Short exercise: Every line in the listing below from the one with "bp = p + PERP * (W + 0.07)" through the one with "MB().beam(a1 + Vector((0, 0, t1)), b1" is to be reproduced exactly, both ends included; leave out the rest.

Provided material:
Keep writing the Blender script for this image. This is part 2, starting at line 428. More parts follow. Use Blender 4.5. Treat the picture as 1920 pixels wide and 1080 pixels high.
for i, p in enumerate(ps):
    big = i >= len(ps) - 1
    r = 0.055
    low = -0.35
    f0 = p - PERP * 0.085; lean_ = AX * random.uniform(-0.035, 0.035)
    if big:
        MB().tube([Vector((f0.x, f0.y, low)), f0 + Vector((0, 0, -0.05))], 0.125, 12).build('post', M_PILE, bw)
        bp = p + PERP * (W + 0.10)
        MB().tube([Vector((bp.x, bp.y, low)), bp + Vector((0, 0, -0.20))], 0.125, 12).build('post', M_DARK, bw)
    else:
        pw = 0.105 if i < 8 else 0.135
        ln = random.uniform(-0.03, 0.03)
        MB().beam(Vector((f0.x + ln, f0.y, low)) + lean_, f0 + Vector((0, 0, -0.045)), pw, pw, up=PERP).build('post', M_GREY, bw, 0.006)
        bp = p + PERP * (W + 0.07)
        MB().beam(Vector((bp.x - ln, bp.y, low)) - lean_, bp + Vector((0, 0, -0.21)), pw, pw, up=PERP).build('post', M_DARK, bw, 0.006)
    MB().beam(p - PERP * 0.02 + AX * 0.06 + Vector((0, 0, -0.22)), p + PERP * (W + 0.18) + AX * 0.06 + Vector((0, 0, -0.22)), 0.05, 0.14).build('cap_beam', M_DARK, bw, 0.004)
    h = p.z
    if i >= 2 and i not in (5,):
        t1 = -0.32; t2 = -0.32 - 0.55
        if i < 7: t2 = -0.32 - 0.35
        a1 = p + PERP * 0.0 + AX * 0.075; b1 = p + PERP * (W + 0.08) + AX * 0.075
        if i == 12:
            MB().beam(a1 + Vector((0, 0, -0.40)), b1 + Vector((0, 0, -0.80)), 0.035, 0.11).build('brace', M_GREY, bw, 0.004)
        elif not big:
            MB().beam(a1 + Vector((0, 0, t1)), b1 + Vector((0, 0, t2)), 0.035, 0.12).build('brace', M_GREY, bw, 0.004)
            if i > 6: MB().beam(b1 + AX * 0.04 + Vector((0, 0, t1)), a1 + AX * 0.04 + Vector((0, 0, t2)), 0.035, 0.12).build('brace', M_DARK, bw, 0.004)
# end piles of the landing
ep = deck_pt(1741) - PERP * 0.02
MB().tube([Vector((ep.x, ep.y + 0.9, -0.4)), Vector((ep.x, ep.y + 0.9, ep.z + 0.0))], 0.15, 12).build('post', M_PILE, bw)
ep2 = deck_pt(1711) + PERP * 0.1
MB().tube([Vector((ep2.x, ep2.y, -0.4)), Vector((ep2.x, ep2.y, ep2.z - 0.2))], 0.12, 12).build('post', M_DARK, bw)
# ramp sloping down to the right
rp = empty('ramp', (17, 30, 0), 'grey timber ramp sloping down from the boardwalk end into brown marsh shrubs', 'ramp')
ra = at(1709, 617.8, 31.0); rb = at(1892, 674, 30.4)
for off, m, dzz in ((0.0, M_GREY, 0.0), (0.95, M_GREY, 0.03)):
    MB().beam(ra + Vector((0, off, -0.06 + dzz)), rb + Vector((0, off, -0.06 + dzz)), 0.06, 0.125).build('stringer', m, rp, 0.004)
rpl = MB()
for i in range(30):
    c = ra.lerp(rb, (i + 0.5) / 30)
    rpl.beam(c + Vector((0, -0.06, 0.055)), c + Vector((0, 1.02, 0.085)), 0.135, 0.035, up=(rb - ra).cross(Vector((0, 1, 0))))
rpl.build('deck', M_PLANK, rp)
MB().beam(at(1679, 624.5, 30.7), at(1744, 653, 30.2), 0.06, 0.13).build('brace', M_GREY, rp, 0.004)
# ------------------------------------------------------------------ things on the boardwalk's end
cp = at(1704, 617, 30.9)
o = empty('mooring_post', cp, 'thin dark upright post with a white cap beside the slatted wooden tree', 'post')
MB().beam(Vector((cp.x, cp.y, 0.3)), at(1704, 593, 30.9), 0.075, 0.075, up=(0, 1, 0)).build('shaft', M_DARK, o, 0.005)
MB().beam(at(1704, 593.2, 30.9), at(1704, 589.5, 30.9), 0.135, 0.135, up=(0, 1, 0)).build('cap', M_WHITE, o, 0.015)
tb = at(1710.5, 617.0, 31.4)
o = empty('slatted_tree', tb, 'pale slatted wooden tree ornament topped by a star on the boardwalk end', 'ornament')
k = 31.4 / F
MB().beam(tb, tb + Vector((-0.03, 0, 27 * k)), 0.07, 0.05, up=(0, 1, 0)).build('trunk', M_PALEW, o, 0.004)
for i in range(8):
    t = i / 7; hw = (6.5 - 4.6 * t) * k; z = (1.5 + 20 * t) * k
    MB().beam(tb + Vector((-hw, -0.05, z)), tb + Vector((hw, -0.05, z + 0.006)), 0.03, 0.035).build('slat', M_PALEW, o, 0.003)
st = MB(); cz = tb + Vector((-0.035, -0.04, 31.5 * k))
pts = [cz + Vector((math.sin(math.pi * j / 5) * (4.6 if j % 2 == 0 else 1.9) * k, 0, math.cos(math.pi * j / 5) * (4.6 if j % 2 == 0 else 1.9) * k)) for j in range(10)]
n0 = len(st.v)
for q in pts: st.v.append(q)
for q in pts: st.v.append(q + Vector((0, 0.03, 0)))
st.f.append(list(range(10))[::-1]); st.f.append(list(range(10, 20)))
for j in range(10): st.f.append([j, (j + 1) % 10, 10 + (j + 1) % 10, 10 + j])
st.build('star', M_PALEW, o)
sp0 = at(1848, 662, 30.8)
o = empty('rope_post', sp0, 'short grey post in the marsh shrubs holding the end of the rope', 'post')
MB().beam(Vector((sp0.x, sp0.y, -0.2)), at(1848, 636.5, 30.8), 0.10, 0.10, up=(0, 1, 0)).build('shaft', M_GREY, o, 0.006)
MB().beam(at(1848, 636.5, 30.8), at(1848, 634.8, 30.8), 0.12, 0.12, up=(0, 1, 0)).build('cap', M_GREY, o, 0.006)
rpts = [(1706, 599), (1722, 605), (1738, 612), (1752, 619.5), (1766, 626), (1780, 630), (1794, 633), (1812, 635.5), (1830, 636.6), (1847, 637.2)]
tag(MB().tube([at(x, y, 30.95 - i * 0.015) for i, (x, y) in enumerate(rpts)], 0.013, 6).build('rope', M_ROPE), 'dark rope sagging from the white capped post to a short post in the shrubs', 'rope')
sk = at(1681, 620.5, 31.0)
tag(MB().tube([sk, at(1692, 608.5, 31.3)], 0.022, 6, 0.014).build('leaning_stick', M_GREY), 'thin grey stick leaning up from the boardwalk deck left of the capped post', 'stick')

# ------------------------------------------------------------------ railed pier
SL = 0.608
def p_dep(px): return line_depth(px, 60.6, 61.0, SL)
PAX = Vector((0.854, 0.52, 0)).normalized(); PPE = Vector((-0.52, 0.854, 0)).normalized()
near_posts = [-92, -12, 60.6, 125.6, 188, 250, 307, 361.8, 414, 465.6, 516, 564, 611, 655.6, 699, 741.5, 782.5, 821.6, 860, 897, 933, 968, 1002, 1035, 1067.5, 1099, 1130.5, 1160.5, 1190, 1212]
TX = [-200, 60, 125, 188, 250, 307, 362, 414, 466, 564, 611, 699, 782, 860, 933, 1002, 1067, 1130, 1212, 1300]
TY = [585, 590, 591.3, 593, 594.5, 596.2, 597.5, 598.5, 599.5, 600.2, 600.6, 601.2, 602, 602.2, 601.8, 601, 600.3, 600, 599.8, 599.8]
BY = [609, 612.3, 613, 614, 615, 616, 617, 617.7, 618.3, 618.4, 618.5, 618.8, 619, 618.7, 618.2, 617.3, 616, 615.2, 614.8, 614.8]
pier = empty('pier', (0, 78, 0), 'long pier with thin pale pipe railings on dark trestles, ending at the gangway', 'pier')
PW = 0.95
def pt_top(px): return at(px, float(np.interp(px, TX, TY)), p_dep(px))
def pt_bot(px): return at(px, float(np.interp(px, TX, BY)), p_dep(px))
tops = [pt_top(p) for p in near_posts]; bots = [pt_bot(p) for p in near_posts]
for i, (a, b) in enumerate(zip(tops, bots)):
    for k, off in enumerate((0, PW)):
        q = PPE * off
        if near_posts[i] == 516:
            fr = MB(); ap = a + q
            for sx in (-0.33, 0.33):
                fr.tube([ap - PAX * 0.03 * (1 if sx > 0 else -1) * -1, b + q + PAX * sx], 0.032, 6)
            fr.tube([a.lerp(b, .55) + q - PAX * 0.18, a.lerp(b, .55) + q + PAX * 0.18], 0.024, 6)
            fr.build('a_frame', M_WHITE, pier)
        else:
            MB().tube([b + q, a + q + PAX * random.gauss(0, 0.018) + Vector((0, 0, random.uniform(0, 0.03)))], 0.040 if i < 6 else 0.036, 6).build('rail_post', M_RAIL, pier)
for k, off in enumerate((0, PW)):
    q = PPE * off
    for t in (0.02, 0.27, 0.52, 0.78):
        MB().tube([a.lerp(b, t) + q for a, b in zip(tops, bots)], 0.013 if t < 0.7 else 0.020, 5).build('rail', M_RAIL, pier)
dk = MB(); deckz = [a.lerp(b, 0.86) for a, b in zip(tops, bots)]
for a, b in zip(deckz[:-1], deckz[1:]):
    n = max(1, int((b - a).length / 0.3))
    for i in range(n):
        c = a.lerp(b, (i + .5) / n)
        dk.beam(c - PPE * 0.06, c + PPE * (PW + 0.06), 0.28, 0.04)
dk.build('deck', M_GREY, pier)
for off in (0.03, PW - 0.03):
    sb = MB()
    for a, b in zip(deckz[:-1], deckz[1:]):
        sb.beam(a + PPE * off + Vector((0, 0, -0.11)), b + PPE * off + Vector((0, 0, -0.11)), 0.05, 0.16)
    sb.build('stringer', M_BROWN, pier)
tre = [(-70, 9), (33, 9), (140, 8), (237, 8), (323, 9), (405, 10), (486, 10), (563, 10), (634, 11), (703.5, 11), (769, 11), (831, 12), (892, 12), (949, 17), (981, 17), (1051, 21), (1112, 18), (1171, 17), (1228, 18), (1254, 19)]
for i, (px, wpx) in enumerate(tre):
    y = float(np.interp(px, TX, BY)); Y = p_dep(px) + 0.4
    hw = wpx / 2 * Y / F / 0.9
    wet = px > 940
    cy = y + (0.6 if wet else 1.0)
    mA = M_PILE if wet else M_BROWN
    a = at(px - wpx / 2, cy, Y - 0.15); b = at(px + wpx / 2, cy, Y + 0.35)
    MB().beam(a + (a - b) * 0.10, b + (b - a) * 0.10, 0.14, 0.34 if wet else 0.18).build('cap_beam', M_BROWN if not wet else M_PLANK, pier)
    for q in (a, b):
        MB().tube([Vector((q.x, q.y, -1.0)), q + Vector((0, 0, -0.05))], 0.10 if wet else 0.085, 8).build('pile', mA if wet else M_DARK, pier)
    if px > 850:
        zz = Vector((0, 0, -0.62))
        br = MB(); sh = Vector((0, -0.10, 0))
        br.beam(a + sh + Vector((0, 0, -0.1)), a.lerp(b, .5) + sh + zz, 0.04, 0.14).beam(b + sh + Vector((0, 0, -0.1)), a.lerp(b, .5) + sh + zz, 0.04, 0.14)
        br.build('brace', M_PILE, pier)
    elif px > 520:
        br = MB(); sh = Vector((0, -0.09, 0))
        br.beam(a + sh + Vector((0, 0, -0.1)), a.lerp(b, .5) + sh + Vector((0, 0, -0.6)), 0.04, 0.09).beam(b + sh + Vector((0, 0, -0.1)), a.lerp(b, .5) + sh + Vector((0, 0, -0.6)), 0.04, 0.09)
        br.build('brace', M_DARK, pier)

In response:
        bp = p + PERP * (W + 0.07)
        MB().beam(Vector((bp.x - ln, bp.y, low)) - lean_, bp + Vector((0, 0, -0.21)), pw, pw, up=PERP).build('post', M_DARK, bw, 0.006)
    MB().beam(p - PERP * 0.02 + AX * 0.06 + Vector((0, 0, -0.22)), p + PERP * (W + 0.18) + AX * 0.06 + Vector((0, 0, -0.22)), 0.05, 0.14).build('cap_beam', M_DARK, bw, 0.004)
    h = p.z
    if i >= 2 and i not in (5,):
        t1 = -0.32; t2 = -0.32 - 0.55
        if i < 7: t2 = -0.32 - 0.35
        a1 = p + PERP * 0.0 + AX * 0.075; b1 = p + PERP * (W + 0.08) + AX * 0.075
        if i == 12:
            MB().beam(a1 + Vector((0, 0, -0.40)), b1 + Vector((0, 0, -0.80)), 0.035, 0.11).build('brace', M_GREY, bw, 0.004)
        elif not big:
            MB().beam(a1 + Vector((0, 0, t1)), b1 + Vector((0, 0, t2)), 0.035, 0.12).build('brace', M_GREY, bw, 0.004)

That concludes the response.